Demirtaş ve arkadaşları, iktidarı Kobanê’ye yardım etmek için hızla harekete geçirmenin bir yolu olarak kitleleri sokağa çağırdı. 

İktidar blokunun birleştirici harcı

Yerli-milli iktidar bloku, çözüm sürecinin çökmesine paralele olarak, daha doğrusu çözüm süreci çökertilerek inşa edildi.

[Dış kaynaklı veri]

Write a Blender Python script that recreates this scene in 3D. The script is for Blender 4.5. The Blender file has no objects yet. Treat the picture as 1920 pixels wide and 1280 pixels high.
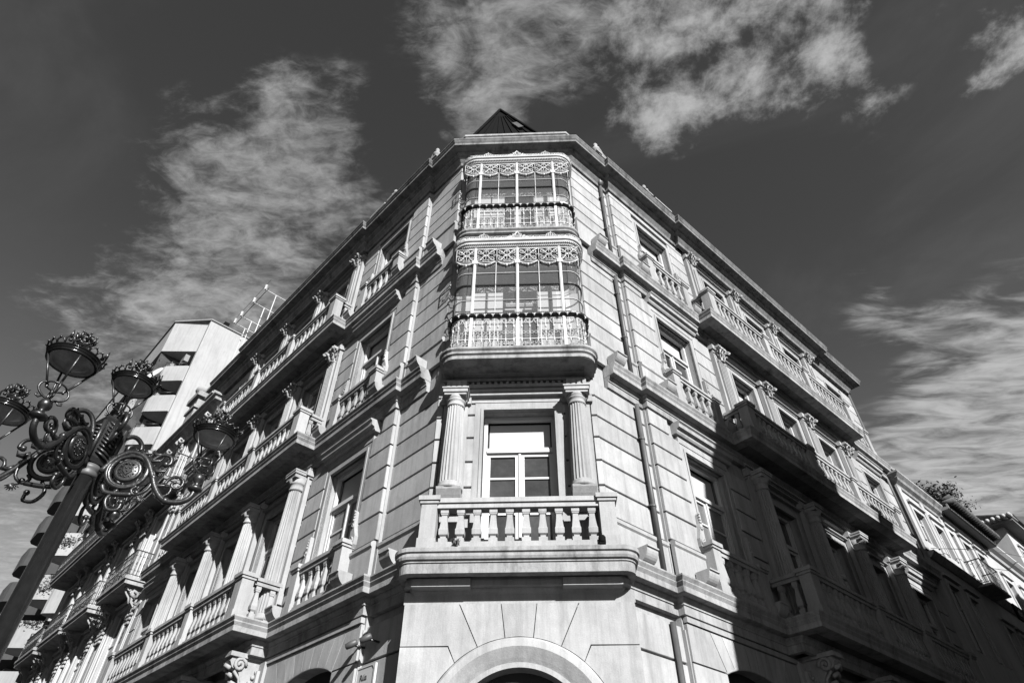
import bpy, math, random
from mathutils import Matrix, Vector
R = math.radians
random.seed(7)
scn = bpy.context.scene
col = scn.collection

# ------------------------------------------------------------------ camera
cam_d = bpy.data.cameras.new('camera'); cam = bpy.data.objects.new('camera', cam_d); col.objects.link(cam)
PITCH, ROLL, YAW = R(42.9), R(0.133), R(2.2)
fwd = Vector((0, math.cos(PITCH), math.sin(PITCH))); up0 = Vector((0, -math.sin(PITCH), math.cos(PITCH))); rt0 = Vector((1, 0, 0))
rt = math.cos(ROLL) * rt0 + math.sin(ROLL) * up0; up = -math.sin(ROLL) * rt0 + math.cos(ROLL) * up0
M = Matrix((rt, up, -fwd)).transposed().to_4x4()
M = Matrix.Rotation(YAW, 4, 'Z') @ M
M.translation = (0, 0, 1.6)
cam.matrix_world = M
cam_d.sensor_width = 36; cam_d.lens = 36 * 1175 / 1920; cam_d.clip_end = 3000; cam_d.clip_start = .05
scn.camera = cam

# ------------------------------------------------------------------ light
SUN_AZ, SUN_EL = R(28), R(30)
sun_dir = Vector((math.cos(SUN_EL) * math.sin(SUN_AZ), -math.cos(SUN_EL) * math.cos(SUN_AZ), math.sin(SUN_EL)))
sd = bpy.data.lights.new('sun', 'SUN'); sd.energy = 5.0; sd.angle = R(.5); sd.color = (1, 1, 1)
so = bpy.data.objects.new('sun', sd); col.objects.link(so)
so.rotation_mode = 'QUATERNION'; so.rotation_quaternion = sun_dir.to_track_quat('Z', 'Y')
scn.view_settings.view_transform = 'Standard'; scn.view_settings.look = 'None'
scn.view_settings.gamma = 1; scn.view_settings.use_curve_mapping = False
scn.view_settings.exposure = 1.54

w = bpy.data.worlds.new('World'); scn.world = w; w.use_nodes = True
nt = w.node_tree; nt.nodes.clear()
def nd(tp, **k):
    n = nt.nodes.new(tp)
    for a, b in k.items(): setattr(n, a, b)
    return n
def lk(a, b): nt.links.new(a, b)
def mth(op, a, b=None, c=None, clamp=False):
    n = nd('ShaderNodeMath', operation=op); n.use_clamp = clamp
    for i, v in enumerate((a, b, c)):
        if v is None: continue
        if isinstance(v, (int, float)): n.inputs[i].default_value = v
        else: lk(v, n.inputs[i])
    return n.outputs[0]
sky = nd('ShaderNodeTexSky', sky_type='NISHITA'); sky.sun_disc = False
sky.sun_elevation = SUN_EL; sky.sun_rotation = math.atan2(sun_dir.x, sun_dir.y)
sky.air_density = 1.0; sky.dust_density = 0; sky.ozone_density = 2
sep = nd('ShaderNodeSeparateColor'); lk(sky.outputs[0], sep.inputs[0])      # red-filtered black-and-white sky
tc = nd('ShaderNodeTexCoord'); sx = nd('ShaderNodeSeparateXYZ'); lk(tc.outputs['Generated'], sx.inputs[0])
zc = mth('MAXIMUM', sx.outputs[2], .09)
u = mth('DIVIDE', sx.outputs[0], zc); v = mth('DIVIDE', sx.outputs[1], zc)
uv = nd('ShaderNodeCombineXYZ'); lk(u, uv.inputs[0]); lk(v, uv.inputs[1])
def noise(scale, detail, rough, dist, rot=0, sc=(1, 1, 1), off=(0, 0, 0)):
    mp = nd('ShaderNodeMapping'); mp.inputs['Rotation'].default_value = (0, 0, rot); mp.inputs['Scale'].default_value = sc
    mp.inputs['Location'].default_value = off; lk(uv.outputs[0], mp.inputs[0])
    n = nd('ShaderNodeTexNoise'); n.inputs['Scale'].default_value = scale; n.inputs['Detail'].default_value = detail
    n.inputs['Roughness'].default_value = rough; n.inputs['Distortion'].default_value = dist
    lk(mp.outputs[0], n.inputs['Vector']); return n.outputs['Fac']
def rng(x, a, b, c=0, d=1):
    n = nd('ShaderNodeMapRange', interpolation_type='SMOOTHSTEP'); n.inputs[1].default_value = a; n.inputs[2].default_value = b
    n.inputs[3].default_value = c; n.inputs[4].default_value = d; lk(x, n.inputs[0]); return n.outputs[0]
warp = nd('ShaderNodeTexNoise'); warp.inputs['Scale'].default_value = 4; warp.inputs['Detail'].default_value = 6
lk(uv.outputs[0], warp.inputs['Vector'])
wv = nd('ShaderNodeVectorMath', operation='MULTIPLY_ADD'); lk(warp.outputs['Color'], wv.inputs[0])
wv.inputs[1].default_value = (.3, .3, 0); 
uvo = nd('ShaderNodeVectorMath', operation='SUBTRACT'); lk(uv.outputs[0], uvo.inputs[0]); uvo.inputs[1].default_value = (.15, .15, 0)
lk(uvo.outputs[0], wv.inputs[2])
def blob(cx, cy, rx, ry, ang, amp):          # a soft elliptical bank of cloud in the plane of the cloud layer
    a = nd('ShaderNodeVectorMath', operation='SUBTRACT'); lk(wv.outputs[0], a.inputs[0]); a.inputs[1].default_value = (cx, cy, 0)
    m = nd('ShaderNodeMapping'); m.vector_type = 'TEXTURE'; m.inputs['Rotation'].default_value = (0, 0, R(ang))
    m.inputs['Scale'].default_value = (rx, ry, 1); lk(a.outputs[0], m.inputs[0])
    l = nd('ShaderNodeVectorMath', operation='LENGTH'); lk(m.outputs[0], l.inputs[0])
    return rng(l.outputs['Value'], 1.25, .25, 0, amp)
def total(bl):
    t = bl[0]
    for b in bl[1:]: t = mth('ADD', t, b)
    return t
wisps = total([blob(-.36, .51, .13, .11, 90, 1.0), blob(-.45, .66, .24, .22, 130, 1.15), blob(-.66, .90, .32, .27, 130, 1.1), blob(-.95, 1.22, .45, .30, 130, .9),
               blob(-1.9, 2.2, .8, .5, 130, .9), blob(-.01, .39, .22, .10, 5, 1.1), blob(-.09, .48, .13, .10, 100, 1.0)])
bank = total([blob(1.2, 1.18, .40, .30, 60, 1.0), blob(1.3, 1.75, .8, .58, 130, 1.5), blob(.86, 1.04, .26, .10, 20, .6), blob(-1.9, 2.2, .7, .4, 130, .7)])
puffs = total([blob(.17, .38, .10, .07, 10, 1.1), blob(.28, .35, .09, .06, 0, 1.1), blob(.45, .41, .14, .10, 100, 1.2), blob(.36, .49, .14, .08, 20, 1.1),
               blob(.24, .55, .11, .06, 20, .95), blob(.54, .47, .09, .07, 30, .9), blob(.72, .40, .09, .07, 20, 1.0), blob(.30, .45, .30, .14, 20, .28), blob(.12, .47, .12, .08, 90, .4)])
wisps = mth('MINIMUM', mth('MULTIPLY', wisps, 1.25), 1.35); puffs = mth('MINIMUM', mth('MULTIPLY', puffs, 1.3), 1.35); bank = mth('MINIMUM', bank, 1.25)
nA = noise(21, 10, .68, .5, R(35), (1, 1.9, 1)); nB = noise(5.0, 9, .62, .8, R(-50), (1, 1.6, 1)); nC = noise(15, 11, .68, .15); nD = noise(6, 4, .5, .3)
nE = noise(6, 9, .6, .6, R(-20), (1, 3.2, 1))
tex = mth('ADD', mth('MULTIPLY', nA, .42), mth('MULTIPLY', nB, .7)); texp = mth('ADD', mth('MULTIPLY', nC, .8), mth('MULTIPLY', nD, .5))
cw = mth('MULTIPLY', rng(mth('ADD', wisps, mth('MULTIPLY_ADD', tex, 5.8, -3.3)), .2, 2.8, 0, .95), rng(wisps, .0, .5))
cb_ = mth('MULTIPLY', rng(mth('ADD', bank, mth('MULTIPLY_ADD', nE, 3.4, -1.6)), .3, 2.1, 0, .95), rng(bank, .0, .55))
cp = mth('MULTIPLY', rng(mth('ADD', puffs, mth('MULTIPLY_ADD', texp, 7.0, -4.6)), .2, 2.9, 0, 1.0), rng(puffs, .0, .4))
cw = mth('MAXIMUM', cw, cb_)
thin = rng(noise(1.6, 7, .6, .5, 0, (1, 1, 1), (3, 1, 0)), .45, .85, 0, .10)
cl = mth('ADD', mth('MAXIMUM', cw, cp), thin, clamp=True)
hor = rng(sx.outputs[2], .75, .1, 0, 1)
base = mth('MULTIPLY', sep.outputs[0], mth('MULTIPLY_ADD', hor, .62, .55))
cloudv = mth('MULTIPLY_ADD', hor, .8, 3.1)
mixed = nd('ShaderNodeMix', data_type='FLOAT'); lk(cl, mixed.inputs[0]); lk(base, mixed.inputs[2]); lk(cloudv, mixed.inputs[3])
bw = nd('ShaderNodeCombineColor')
for i in range(3): lk(mixed.outputs[0], bw.inputs[i])
bg = nd('ShaderNodeBackground'); bg.inputs[1].default_value = .055; lk(bw.outputs[0], bg.inputs[0])
wo = nd('ShaderNodeOutputWorld'); lk(bg.outputs[0], wo.inputs[0])

# ------------------------------------------------------------------ materials
def mat(name, g, rough=.8, var=.12, scale=1.2, streak=0, bump=0, metal=0, bscale=40, spec=.3, stain=0, speck=0):
    m = bpy.data.materials.new(name); m.use_nodes = True; n = m.node_tree; b = n.nodes['Principled BSDF']
    b.inputs['Roughness'].default_value = rough; b.inputs['Metallic'].default_value = metal; b.inputs['Specular IOR Level'].default_value = spec
    L = n.links.new
    def N(t, **k):
        q = n.nodes.new(t)
        for a, c in k.items(): setattr(q, a, c)
        return q
    geo = N('ShaderNodeNewGeometry')
    def nz(scale, sc=(1, 1, 1), det=5, rgh=.6):
        mp = N('ShaderNodeMapping'); mp.inputs['Scale'].default_value = sc; L(geo.outputs['Position'], mp.inputs[0])
        t = N('ShaderNodeTexNoise'); t.inputs['Scale'].default_value = scale; t.inputs['Detail'].default_value = det
        t.inputs['Roughness'].default_value = rgh; L(mp.outputs[0], t.inputs['Vector']); return t.outputs['Fac']
    def mr(x, a, b_, c, d):
        t = N('ShaderNodeMapRange'); t.inputs[1].default_value = a; t.inputs[2].default_value = b_
        t.inputs[3].default_value = c; t.inputs[4].default_value = d; L(x, t.inputs[0]); return t.outputs[0]
    def mu(a, b_):
        t = N('ShaderNodeMath', operation='MULTIPLY'); L(a, t.inputs[0]); L(b_, t.inputs[1]); return t.outputs[0]
    f = mr(nz(scale), .3, .7, 1 - var, 1 + var)
    f = mu(f, mr(nz(scale * 9, det=3), .3, .7, 1 - var * .35, 1 + var * .35))
    if streak: f = mu(f, mr(nz(6, (1, 1, .07), 6, .7), .45, .75, 1, 1 - streak))
    if stain: f = mu(f, mr(nz(2.2, (1, 1, .35), 8, .75), .5, .68, 1, 1 - stain))
    if speck: f = mu(f, mr(nz(60, det=2), .3, .7, 1 - speck, 1 + speck))
    oi = N('ShaderNodeObjectInfo'); f = mu(f, mr(oi.outputs['Random'], 0, 1, 1 - var * .85, 1 + var * .85))
    v = N('ShaderNodeMath', operation='MULTIPLY'); L(f, v.inputs[0]); v.inputs[1].default_value = g
    cc = N('ShaderNodeCombineColor')
    for i in range(3): L(v.outputs[0], cc.inputs[i])
    L(cc.outputs[0], b.inputs['Base Color'])
    if bump:
        bp = N('ShaderNodeBump'); bp.inputs['Strength'].default_value = bump; bp.inputs['Distance'].default_value = .01
        L(nz(bscale, det=4), bp.inputs['Height']); L(bp.outputs[0], b.inputs['Normal'])
    return m
MS = mat('stone', 0.2182, .85, .14, .9, streak=.34, bump=.3, speck=.07, stain=.20)
MSP = mat('stone_plain', 0.208, .85, .12, .8, streak=.32, bump=.3, speck=.07, stain=.18)
MSW = mat('weathered_stone', 0.1806, .9, .18, 1.5, streak=.40, bump=.4, speck=.08, stain=.6)
MCOR = mat('cornice_stone', .125, .9, .2, 1.8, streak=.5, bump=.4, speck=.1, stain=.75)
MC = mat('carved_stone', 0.1963, .9, .16, 3, streak=.2, bump=.4, stain=.3)
MW = mat('white_paint', 0.314, .45, .03, 2)
MWI = mat('white_iron', 0.2983, .5, .10, 8, stain=.25)
MCU = mat('curtain', 0.3297, .9, .05, 3)
MB_ = mat('pale_blind', 0.2591, .6, .02, 2)
MI = mat('dark_iron', 0.01099, .34, .3, 12, bump=.25, spec=.45, stain=.3)
MIS = mat('pole_iron', 0.005495, .16, .2, 12, bump=.08, bscale=90, spec=.3)
MPIPE = mat('pipe_metal', .055, .5, .12, 4, metal=.1, streak=.2)
MDK = mat('dark_metal', .004, .8, .1, 2, spec=.04)
MT = mat('roof_tile', 0.0471, .9, .3, 6, bump=.4)
MCO = mat('concrete', 0.1963, .9, .08, .5, streak=.22, stain=.10, bump=.2)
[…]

Türkiye’nin beka kaygısı yaşadığı yalanı için inandırıcı bir gerekçe lazımdı. Türkiye’nin beka sorunu var anlatısı için bir düşmana ihtiyaç vardı. Çözüm sürecinin tozunu atacak, tüm anılarını ortadan kaldıracak, barışın “b”sini lügatten çıkaracak yeni dönem çözüm süreci bozuldukça inşa edildi, bu dönem inşa edildikçe çözüm süreci önce rafa kaldırılıp sonra imha edildi.

Kobanê davası, şimdiki adı Cumhur İttifakı olan iktidar blokuna istediği malzemeyi verdi. 15 Temmuz darbe girişimine karşı geliştirilen OHAL, Kobanê davasının da hukuksuzca başlaması için politik atmosferde gereken sağcı paranoyayı tetikledi.

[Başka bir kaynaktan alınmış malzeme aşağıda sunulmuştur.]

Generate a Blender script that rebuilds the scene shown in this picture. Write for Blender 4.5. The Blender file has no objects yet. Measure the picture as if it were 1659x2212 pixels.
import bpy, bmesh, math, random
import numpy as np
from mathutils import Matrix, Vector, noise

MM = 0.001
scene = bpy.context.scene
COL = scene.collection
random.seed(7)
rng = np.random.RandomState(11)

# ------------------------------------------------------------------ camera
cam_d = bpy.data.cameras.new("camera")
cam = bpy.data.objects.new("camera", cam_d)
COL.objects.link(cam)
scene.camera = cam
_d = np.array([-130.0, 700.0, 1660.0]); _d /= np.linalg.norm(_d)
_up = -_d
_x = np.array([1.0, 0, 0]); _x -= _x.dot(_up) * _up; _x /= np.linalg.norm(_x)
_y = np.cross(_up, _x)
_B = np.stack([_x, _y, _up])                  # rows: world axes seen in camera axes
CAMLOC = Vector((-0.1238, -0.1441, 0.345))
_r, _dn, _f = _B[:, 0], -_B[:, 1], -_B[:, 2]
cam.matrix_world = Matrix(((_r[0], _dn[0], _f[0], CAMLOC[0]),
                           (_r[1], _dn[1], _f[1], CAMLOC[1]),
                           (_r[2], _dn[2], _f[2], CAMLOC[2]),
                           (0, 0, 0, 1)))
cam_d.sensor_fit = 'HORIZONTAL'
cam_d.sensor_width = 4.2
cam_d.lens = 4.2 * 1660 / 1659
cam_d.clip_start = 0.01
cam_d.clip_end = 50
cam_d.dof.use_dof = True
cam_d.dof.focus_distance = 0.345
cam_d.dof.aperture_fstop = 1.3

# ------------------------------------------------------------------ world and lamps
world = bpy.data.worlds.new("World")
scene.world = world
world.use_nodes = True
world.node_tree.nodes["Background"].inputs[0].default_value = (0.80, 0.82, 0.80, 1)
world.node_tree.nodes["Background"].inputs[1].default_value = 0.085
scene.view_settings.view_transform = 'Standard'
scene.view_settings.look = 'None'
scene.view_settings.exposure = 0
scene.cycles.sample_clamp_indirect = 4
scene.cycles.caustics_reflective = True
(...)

Bugün de mevcut iktidar bloku, ağır bir seçim yenilgisi aldığı için bu harcı kullanmaya çalışıyor. Birleşmek, tabanını milliyetçi hezeyanlara boğmak için HDP’yi düşmanlaştırmanın yolu olan bu davanın arkasında. Mevcut iktidar ittifakı, üzerinde yükseldiği zeminin Kürt siyasetine yaşam alanı tanımamak olduğunu bir kez daha teyit etmiştir.

Son olarak, Erdoğan’ın ve devlet koalisyonunun aldığı yenilgiye bir cevap bu mahkeme kararları: Gazze politikalarının da etkili olduğu seçim yenilgisinin bir rövanşı olarak görülmeli bu kararlar. Seçim yenilgisinin bir adı da Gazze yenilgisidir.

Bu yüzden seçimlerin ardından yapılması gereken şey, iktidar blokunun yenilgi almamış gibi devam etmesine izin vermemek olmalıydı. MHP’nin içinde olduğu bir ittifakın normalleşmesi mümkün değildir. İktidarın ana gövdesi ayakta kalmak için MHP’nin varlığına muhtaçken bu anormallik süreklilik taşımak zorunda. Sorun, 31 Mart’ta anormalliği yeniden politika yapma tarzı olarak öne sürenlerin, toplumun güvenoyunu kaybettiğini yığınsal bir şekilde haykırmaktır. IŞİD’in Kobanê’de gerçekleştirmek istediği katliama ve şimdi İsrail’in Gazze’de işlediği soykırım suçuna karşı olanların bunu başarma şansları vardır.